[Goal]: Copy out the lines that include the word "Blender".

— Start Records for the exercise —

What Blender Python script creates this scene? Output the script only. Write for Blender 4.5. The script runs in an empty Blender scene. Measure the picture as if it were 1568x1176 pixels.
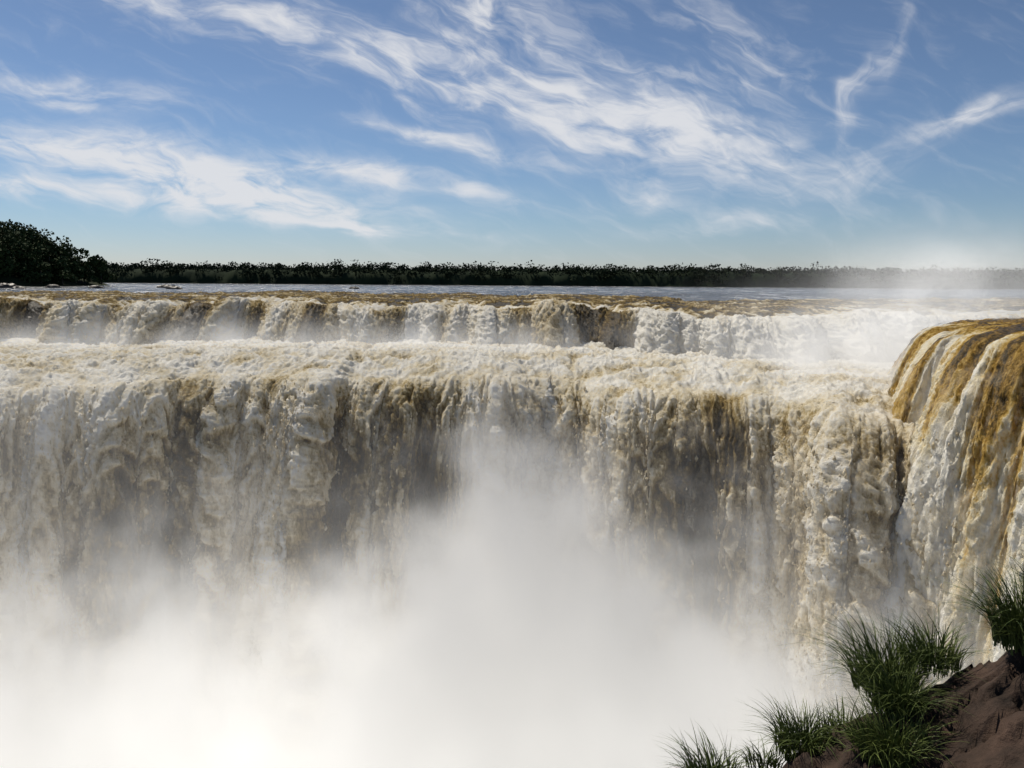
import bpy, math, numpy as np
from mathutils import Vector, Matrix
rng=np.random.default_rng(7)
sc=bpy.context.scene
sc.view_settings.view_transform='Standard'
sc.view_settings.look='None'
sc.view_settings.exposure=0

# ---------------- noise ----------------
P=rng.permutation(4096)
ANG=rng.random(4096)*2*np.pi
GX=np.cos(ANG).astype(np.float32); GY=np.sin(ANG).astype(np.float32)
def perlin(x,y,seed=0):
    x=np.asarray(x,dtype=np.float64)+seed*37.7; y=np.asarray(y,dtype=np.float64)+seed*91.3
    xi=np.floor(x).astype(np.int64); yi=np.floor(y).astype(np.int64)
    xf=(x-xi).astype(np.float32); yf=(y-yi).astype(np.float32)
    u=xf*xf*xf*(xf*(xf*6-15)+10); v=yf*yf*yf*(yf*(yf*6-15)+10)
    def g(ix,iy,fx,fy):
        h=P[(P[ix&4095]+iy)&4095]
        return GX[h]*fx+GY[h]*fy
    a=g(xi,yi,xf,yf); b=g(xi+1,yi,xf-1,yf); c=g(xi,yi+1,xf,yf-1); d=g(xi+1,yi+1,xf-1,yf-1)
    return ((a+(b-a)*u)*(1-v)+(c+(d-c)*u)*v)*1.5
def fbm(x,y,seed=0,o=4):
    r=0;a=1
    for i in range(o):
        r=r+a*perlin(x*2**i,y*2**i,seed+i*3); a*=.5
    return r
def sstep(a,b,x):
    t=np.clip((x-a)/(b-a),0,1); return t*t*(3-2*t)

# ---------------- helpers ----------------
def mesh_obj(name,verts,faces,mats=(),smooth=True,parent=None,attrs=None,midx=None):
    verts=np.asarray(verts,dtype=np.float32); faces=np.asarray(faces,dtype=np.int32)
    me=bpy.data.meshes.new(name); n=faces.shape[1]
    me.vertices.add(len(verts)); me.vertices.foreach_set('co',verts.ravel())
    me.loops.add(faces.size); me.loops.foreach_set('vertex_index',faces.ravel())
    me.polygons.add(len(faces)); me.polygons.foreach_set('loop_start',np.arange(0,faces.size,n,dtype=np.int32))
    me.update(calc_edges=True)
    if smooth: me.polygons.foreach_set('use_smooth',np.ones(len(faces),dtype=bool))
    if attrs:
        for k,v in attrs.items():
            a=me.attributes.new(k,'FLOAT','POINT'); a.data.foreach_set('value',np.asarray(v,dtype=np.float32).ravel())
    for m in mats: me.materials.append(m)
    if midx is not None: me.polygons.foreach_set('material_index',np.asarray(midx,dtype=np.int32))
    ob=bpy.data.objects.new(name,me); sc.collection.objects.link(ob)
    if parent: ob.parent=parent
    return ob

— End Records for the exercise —
— Start Records for the exercise —

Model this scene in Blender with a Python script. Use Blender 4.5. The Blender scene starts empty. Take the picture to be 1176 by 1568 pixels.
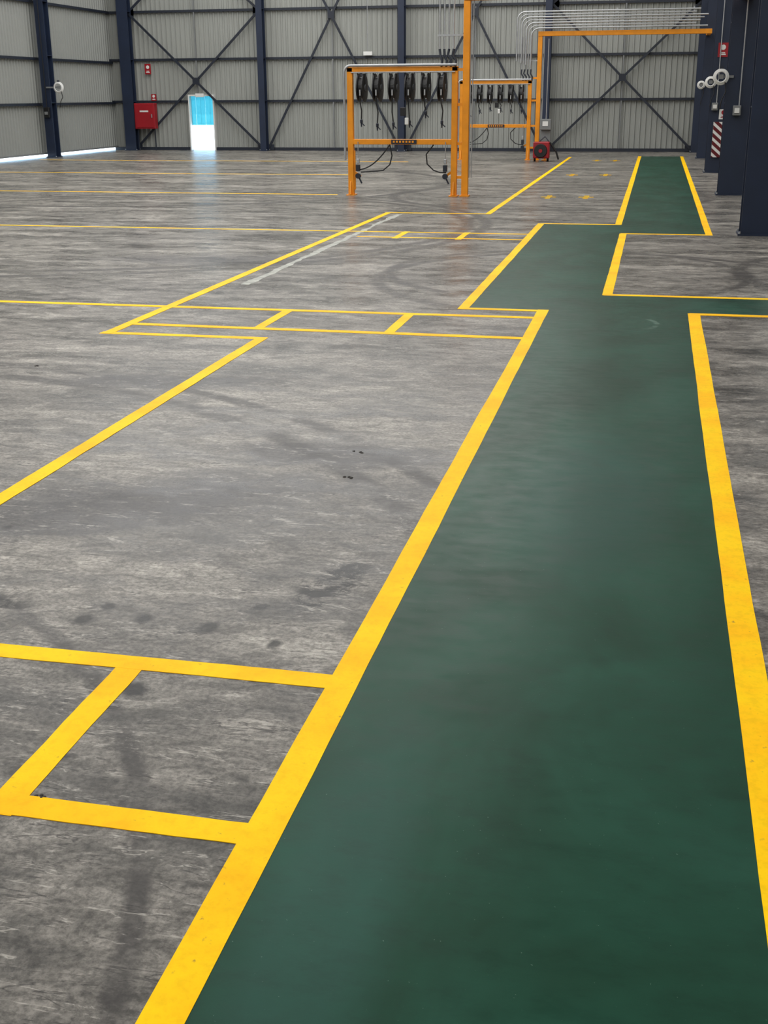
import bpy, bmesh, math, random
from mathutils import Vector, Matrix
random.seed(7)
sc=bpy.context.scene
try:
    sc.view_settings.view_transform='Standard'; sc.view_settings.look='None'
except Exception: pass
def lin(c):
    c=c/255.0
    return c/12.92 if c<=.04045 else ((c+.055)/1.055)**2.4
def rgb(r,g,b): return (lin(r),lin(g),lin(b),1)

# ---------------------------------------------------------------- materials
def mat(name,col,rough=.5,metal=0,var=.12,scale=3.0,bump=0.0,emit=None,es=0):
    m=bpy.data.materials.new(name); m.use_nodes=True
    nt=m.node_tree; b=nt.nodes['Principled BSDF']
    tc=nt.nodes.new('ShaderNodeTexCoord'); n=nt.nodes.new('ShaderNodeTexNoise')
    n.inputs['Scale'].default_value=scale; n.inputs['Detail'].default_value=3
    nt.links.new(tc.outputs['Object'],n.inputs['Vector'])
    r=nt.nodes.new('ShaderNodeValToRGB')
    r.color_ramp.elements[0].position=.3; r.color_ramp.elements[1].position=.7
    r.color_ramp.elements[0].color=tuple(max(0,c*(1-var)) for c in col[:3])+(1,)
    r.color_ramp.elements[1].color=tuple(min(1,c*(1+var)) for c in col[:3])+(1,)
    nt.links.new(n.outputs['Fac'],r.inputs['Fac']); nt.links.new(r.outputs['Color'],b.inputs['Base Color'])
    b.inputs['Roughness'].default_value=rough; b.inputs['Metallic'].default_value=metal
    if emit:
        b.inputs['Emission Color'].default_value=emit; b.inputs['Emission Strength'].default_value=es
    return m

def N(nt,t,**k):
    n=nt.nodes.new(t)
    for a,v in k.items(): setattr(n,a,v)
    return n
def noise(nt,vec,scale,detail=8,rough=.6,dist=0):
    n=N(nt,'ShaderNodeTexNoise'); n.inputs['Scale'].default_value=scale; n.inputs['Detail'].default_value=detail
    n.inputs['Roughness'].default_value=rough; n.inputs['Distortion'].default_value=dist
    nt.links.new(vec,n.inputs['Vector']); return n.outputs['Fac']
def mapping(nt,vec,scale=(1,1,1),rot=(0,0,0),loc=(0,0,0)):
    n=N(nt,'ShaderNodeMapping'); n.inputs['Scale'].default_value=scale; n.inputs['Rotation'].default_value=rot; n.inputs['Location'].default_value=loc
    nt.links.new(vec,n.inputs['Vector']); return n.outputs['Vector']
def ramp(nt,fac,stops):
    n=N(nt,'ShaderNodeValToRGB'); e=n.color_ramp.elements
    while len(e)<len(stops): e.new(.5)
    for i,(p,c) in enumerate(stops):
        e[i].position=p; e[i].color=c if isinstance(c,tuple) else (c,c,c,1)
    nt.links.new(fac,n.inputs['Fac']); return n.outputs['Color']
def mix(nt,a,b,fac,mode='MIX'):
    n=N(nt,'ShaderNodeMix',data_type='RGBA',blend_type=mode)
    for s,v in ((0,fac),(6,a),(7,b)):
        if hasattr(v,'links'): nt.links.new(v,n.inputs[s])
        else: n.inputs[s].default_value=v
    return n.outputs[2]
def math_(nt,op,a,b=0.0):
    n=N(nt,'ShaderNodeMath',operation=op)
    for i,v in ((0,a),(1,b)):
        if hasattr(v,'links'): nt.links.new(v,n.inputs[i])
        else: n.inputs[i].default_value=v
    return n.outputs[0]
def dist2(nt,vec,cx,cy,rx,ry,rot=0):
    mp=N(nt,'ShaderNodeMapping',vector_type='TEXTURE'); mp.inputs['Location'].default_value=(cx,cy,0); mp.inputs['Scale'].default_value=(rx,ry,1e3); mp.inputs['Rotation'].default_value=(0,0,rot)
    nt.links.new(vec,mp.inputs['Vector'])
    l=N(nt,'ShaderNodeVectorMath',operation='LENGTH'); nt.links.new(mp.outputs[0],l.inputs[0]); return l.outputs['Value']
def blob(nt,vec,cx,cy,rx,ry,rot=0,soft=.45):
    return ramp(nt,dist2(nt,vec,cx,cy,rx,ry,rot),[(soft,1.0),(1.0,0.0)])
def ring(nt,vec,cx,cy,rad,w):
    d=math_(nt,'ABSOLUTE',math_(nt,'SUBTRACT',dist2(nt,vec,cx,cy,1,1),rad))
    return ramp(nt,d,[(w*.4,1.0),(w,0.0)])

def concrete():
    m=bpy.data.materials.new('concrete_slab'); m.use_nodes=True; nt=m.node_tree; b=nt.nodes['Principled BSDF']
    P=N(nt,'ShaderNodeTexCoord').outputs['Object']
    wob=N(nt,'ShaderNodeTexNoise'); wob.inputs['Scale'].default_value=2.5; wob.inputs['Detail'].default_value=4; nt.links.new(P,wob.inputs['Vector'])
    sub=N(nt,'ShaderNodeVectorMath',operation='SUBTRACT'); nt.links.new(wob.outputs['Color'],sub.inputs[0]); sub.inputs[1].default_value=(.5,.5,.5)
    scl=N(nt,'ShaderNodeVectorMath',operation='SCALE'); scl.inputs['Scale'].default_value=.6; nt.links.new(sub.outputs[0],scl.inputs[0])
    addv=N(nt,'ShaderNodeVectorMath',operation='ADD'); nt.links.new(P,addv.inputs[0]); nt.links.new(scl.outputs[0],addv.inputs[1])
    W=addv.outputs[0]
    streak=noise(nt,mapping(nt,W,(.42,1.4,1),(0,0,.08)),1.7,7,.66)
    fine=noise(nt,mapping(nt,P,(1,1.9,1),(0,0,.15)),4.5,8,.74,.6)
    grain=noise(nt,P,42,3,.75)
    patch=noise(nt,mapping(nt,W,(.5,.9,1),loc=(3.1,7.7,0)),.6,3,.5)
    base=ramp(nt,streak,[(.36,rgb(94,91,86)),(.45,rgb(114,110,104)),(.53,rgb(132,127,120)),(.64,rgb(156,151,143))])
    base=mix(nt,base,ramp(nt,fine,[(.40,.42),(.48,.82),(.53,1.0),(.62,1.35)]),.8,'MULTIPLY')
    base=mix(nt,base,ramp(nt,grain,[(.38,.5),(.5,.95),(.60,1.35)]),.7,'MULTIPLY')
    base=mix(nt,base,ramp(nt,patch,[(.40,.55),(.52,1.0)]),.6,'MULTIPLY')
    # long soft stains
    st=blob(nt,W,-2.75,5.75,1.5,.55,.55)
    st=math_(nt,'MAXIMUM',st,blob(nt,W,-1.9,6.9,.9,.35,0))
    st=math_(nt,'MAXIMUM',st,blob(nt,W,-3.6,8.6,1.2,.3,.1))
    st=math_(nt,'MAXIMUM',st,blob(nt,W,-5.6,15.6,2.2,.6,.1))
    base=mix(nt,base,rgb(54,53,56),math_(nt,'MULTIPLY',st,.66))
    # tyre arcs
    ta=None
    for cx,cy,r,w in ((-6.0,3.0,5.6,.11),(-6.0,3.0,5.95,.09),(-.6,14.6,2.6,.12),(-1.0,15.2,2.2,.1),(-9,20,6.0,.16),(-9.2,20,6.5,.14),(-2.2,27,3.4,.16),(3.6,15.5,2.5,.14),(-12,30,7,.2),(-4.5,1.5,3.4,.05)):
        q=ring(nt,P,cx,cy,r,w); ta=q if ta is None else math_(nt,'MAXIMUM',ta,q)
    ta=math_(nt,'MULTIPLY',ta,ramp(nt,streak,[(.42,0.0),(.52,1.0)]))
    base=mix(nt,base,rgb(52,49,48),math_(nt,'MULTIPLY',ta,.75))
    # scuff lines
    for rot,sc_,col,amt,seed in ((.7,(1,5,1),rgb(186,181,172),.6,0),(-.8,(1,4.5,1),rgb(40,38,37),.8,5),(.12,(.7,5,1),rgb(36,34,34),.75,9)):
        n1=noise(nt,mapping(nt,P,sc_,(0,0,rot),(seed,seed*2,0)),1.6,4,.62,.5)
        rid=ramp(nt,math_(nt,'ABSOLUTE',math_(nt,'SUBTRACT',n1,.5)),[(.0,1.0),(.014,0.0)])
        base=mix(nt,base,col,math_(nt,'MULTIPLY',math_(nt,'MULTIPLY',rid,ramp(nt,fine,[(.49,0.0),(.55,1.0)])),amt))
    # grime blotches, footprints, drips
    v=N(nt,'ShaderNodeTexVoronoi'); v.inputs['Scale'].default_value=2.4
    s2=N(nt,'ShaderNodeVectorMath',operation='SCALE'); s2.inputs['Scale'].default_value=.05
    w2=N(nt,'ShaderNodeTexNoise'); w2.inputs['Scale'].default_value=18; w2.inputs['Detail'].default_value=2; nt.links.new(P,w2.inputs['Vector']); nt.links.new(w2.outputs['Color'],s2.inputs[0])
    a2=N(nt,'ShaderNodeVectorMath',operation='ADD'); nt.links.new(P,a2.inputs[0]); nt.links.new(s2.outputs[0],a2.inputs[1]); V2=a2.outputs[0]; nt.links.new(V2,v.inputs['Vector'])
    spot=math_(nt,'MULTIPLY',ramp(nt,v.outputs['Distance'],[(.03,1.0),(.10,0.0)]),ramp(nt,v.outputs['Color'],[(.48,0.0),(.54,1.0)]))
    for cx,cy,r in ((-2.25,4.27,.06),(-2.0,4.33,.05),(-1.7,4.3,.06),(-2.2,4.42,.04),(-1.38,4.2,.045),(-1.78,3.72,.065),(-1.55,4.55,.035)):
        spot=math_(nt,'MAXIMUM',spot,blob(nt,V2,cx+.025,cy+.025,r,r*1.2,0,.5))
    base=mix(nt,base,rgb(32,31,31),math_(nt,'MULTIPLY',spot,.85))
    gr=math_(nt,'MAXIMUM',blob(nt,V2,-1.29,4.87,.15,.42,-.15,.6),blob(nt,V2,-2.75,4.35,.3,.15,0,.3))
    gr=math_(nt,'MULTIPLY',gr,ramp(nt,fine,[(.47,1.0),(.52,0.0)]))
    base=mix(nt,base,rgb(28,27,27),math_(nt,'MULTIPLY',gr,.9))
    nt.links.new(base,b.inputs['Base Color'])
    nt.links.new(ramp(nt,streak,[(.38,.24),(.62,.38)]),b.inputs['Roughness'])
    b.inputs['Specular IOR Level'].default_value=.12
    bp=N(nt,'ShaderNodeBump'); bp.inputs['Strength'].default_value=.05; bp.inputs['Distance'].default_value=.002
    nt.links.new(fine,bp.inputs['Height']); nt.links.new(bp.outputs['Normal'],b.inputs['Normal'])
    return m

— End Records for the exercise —

[Solved exercise]:
What Blender Python script creates this scene? Output the script only. Write for Blender 4.5. The script runs in an empty Blender scene. Measure the picture as if it were 1568x1176 pixels.
Model this scene in Blender with a Python script. Use Blender 4.5. The Blender scene starts empty. Take the picture to be 1176 by 1568 pixels.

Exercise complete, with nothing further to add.